Desde que descubrí que puedo pedir a la televisión que me cuente chistes, activando la función de voz en el mando, mi vida ha cambiado, pero de esto hablaremos otro día porque hoy toca escribir lo del contagio. Cabe apuntar que este concepto del contagio de vestuario no tiene por qué ser siempre malo. También puede ocurrir con una canción, un corte de pelo o un concesionario. Puede ocurrir con el propio juego. Añoro esa bonita sensación de estar en el campo y notar cómo te contagia el entusiasmo. Añoro estar jugando, sentir que un compañero entra en trance y arrastra a los demás, y notar cómo sacas fuerzas de esa pulsión salvaje para venirte arriba y no quedarte rezagado. Exprime lo mejor de ti. Es el mejor de los contagios.
A veces, viendo un partido, puedo identificar esa dinámica en mi equipo o en el contrario. Es difícil detectar en qué instante se enciende la mecha del contagio. A veces es un gol o una ocasión, algo así: se van creciendo, se retroalimentan y les llega la pelota y se sienten capaces de todo. Aupados por una fuerza primitiva, los futbolistas se sienten invulnerables, y vuelan. Así se ganan partidos y se encienden revoluciones, flipándonos un poco.
Conviene dejar huella en el marcador durante esos tramos. De hecho, una de las principales diferencias entre los campeones y los aspirantes es esa. Todos los disfrutan a favor y todos los sufren en contra, por mucho que piensen que lo tienen todo controlado. Al final, los que ganan los títulos son los que saben traducir ese éxtasis colectivo en goles, por un lado, y también son capaces de resistir el arrebato ajeno, por otro, y aunque no sepan exactamente cómo.
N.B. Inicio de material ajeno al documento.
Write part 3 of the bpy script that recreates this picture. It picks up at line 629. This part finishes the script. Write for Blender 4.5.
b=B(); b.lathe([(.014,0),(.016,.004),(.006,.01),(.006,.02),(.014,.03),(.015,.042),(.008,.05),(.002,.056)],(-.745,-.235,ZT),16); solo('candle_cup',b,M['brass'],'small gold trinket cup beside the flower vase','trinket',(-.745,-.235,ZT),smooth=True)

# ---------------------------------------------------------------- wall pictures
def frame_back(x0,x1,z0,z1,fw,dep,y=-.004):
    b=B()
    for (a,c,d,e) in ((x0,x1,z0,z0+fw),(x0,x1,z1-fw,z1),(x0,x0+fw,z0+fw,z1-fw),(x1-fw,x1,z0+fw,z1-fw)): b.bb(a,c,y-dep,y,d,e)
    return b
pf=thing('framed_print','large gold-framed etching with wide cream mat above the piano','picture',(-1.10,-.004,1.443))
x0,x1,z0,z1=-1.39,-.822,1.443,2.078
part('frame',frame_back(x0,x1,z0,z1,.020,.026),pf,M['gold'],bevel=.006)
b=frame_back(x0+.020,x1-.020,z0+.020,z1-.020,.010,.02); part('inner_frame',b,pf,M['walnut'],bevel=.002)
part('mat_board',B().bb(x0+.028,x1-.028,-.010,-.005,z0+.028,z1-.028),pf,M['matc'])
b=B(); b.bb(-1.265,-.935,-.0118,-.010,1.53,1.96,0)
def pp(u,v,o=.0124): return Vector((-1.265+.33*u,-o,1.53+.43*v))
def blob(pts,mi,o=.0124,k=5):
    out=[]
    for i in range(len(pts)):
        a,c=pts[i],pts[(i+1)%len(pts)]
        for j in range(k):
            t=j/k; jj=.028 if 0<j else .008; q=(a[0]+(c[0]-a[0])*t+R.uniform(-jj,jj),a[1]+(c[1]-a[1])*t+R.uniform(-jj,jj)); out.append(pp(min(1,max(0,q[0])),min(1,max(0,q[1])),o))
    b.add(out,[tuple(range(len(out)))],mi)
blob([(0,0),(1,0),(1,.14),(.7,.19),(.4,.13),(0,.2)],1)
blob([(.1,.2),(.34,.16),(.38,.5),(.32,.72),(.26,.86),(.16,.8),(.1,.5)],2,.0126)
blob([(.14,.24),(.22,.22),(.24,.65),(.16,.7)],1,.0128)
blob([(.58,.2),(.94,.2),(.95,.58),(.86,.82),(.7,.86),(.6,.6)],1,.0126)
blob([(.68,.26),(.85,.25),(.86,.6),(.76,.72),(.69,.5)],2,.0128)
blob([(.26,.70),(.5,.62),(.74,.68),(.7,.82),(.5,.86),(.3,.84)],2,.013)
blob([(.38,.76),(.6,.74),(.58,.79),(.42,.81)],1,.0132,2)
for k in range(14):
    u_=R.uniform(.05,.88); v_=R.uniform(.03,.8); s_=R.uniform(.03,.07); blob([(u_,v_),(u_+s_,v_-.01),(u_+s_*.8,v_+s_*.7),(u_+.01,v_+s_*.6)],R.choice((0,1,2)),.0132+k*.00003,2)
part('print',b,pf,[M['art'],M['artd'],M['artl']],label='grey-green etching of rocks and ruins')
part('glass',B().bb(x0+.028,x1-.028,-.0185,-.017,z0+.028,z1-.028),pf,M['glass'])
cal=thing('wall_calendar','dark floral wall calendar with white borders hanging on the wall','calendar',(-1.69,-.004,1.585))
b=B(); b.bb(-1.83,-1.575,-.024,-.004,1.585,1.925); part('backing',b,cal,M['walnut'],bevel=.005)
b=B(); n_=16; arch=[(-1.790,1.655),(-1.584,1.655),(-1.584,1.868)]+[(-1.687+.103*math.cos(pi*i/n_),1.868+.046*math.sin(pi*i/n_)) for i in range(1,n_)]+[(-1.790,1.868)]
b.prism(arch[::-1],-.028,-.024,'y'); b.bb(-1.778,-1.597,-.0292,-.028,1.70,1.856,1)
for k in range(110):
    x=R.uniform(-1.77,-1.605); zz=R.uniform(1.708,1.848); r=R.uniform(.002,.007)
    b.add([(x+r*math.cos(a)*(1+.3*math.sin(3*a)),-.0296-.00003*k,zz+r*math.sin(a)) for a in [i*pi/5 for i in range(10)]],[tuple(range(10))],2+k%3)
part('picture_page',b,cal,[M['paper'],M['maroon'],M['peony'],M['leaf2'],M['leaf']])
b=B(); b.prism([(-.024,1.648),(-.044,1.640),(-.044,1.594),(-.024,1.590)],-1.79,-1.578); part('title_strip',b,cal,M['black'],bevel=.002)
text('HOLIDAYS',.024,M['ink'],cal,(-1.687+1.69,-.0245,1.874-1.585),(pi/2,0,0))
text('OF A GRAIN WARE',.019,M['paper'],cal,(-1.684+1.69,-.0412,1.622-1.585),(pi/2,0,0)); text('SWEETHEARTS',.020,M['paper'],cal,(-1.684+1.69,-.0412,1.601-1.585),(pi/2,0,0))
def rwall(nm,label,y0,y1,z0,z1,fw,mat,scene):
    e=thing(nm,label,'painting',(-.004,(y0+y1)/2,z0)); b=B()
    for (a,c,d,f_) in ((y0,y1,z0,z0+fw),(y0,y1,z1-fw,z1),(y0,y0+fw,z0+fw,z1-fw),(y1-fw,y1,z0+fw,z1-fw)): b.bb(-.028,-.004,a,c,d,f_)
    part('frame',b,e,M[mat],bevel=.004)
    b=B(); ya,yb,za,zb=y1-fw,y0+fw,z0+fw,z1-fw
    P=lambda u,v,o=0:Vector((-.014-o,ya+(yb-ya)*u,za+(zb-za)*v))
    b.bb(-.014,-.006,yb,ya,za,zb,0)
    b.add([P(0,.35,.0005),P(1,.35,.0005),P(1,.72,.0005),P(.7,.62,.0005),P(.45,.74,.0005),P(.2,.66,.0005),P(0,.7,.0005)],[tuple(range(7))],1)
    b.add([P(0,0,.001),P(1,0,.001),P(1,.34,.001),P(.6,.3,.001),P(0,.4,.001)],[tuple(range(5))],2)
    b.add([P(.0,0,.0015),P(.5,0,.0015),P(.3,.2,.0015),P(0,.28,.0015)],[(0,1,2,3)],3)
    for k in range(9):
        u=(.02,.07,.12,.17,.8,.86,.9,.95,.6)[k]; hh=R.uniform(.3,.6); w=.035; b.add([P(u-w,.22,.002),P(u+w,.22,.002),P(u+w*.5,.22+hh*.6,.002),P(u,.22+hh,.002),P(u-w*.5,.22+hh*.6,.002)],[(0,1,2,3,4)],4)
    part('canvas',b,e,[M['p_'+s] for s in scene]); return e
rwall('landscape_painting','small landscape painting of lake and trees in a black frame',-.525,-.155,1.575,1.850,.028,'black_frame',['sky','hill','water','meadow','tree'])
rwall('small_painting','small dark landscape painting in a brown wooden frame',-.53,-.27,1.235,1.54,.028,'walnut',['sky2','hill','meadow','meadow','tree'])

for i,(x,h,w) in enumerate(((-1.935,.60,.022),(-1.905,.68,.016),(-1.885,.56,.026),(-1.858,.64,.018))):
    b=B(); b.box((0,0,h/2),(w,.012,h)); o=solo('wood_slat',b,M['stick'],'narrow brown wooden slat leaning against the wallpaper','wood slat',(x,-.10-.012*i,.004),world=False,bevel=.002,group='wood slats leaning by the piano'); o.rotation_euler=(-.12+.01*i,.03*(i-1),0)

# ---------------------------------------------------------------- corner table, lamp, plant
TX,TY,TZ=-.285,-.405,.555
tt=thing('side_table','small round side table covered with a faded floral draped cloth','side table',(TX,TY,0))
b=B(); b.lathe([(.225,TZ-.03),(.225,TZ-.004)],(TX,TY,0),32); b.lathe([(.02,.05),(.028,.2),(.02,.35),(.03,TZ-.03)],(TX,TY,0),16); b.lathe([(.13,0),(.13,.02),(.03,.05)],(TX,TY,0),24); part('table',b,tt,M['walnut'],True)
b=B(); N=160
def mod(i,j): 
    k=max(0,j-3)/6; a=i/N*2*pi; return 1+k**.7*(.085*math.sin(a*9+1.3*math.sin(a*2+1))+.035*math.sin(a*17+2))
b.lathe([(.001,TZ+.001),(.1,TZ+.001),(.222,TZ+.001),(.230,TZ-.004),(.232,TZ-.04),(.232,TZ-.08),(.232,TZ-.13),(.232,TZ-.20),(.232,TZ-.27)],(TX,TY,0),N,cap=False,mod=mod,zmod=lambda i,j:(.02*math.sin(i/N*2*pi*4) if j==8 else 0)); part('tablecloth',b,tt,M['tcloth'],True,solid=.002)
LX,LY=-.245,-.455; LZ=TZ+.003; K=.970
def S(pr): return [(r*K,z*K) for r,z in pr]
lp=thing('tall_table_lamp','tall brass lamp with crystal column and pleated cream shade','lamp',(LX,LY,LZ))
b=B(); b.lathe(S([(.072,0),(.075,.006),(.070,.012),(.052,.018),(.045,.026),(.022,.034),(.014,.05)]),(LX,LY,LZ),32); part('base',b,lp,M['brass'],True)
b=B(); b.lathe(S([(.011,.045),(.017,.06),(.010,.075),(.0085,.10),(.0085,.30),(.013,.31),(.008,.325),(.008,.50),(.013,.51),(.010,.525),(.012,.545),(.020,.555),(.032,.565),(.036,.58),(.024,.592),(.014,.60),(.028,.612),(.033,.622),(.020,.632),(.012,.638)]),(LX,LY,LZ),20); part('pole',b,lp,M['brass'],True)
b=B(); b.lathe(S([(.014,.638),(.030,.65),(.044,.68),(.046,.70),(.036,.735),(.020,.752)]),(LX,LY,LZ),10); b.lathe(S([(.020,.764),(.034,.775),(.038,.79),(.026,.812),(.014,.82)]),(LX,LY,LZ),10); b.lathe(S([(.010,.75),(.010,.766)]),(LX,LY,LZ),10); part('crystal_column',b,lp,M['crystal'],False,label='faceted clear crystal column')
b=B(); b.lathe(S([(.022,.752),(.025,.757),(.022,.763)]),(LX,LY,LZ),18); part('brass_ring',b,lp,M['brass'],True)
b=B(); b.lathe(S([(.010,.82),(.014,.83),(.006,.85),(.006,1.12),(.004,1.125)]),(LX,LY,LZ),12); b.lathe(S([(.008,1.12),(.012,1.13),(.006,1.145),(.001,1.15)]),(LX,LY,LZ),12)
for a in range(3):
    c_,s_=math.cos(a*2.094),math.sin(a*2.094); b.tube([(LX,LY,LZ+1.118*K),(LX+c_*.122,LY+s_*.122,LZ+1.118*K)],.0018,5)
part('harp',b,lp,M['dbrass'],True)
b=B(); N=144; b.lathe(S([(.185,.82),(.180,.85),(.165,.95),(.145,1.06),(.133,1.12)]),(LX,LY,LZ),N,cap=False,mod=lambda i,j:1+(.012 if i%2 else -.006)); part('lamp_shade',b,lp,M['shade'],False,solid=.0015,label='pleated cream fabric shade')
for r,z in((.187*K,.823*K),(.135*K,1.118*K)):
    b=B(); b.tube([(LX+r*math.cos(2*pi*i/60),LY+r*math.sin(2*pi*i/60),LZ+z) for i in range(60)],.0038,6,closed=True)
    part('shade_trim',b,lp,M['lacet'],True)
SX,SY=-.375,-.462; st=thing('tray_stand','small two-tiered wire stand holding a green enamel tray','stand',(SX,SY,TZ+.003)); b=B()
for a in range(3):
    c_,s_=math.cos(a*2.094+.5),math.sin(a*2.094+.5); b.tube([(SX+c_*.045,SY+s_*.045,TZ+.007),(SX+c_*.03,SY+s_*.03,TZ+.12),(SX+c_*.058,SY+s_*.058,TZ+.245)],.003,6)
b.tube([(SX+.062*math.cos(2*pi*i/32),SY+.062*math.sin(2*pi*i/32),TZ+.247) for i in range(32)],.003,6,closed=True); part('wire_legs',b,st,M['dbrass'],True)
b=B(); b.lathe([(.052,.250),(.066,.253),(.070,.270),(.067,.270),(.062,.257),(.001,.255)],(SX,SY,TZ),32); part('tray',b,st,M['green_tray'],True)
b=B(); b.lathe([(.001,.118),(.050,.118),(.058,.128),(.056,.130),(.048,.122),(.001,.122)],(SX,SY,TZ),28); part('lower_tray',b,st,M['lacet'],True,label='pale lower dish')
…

Otro asunto fascinante del fútbol es este: de un día para otro un futbolista puede alcanzar la excelencia viniendo de la nada. Imaginemos por un momento que funcionaran igual los cirujanos. Que tuviéramos que entrar en un quirófano para ponernos en manos de alguien que pueda ser a la vez un desastre y un sabio. Pienso en Rodrygo y sus últimas jornadas. No se iba de nadie y no acertaba en nada, hasta que controló una pelota, limpió a un par de rivales y clavó un tirazo en la escuadra, medio silbando. Desde entonces a Rodrygo se le caen de los bolsillos los jugadores y los golazos.
Conviene aprovechar estos tramos y dejar huella en la cuenta bancaria. La inspiración es como el contagio de vestuario. Se marcha de la misma que manera que aparece: sin avisar y sin explicar cómo. Después, pasado un tiempo y con el mismo misterio, la racha acaba.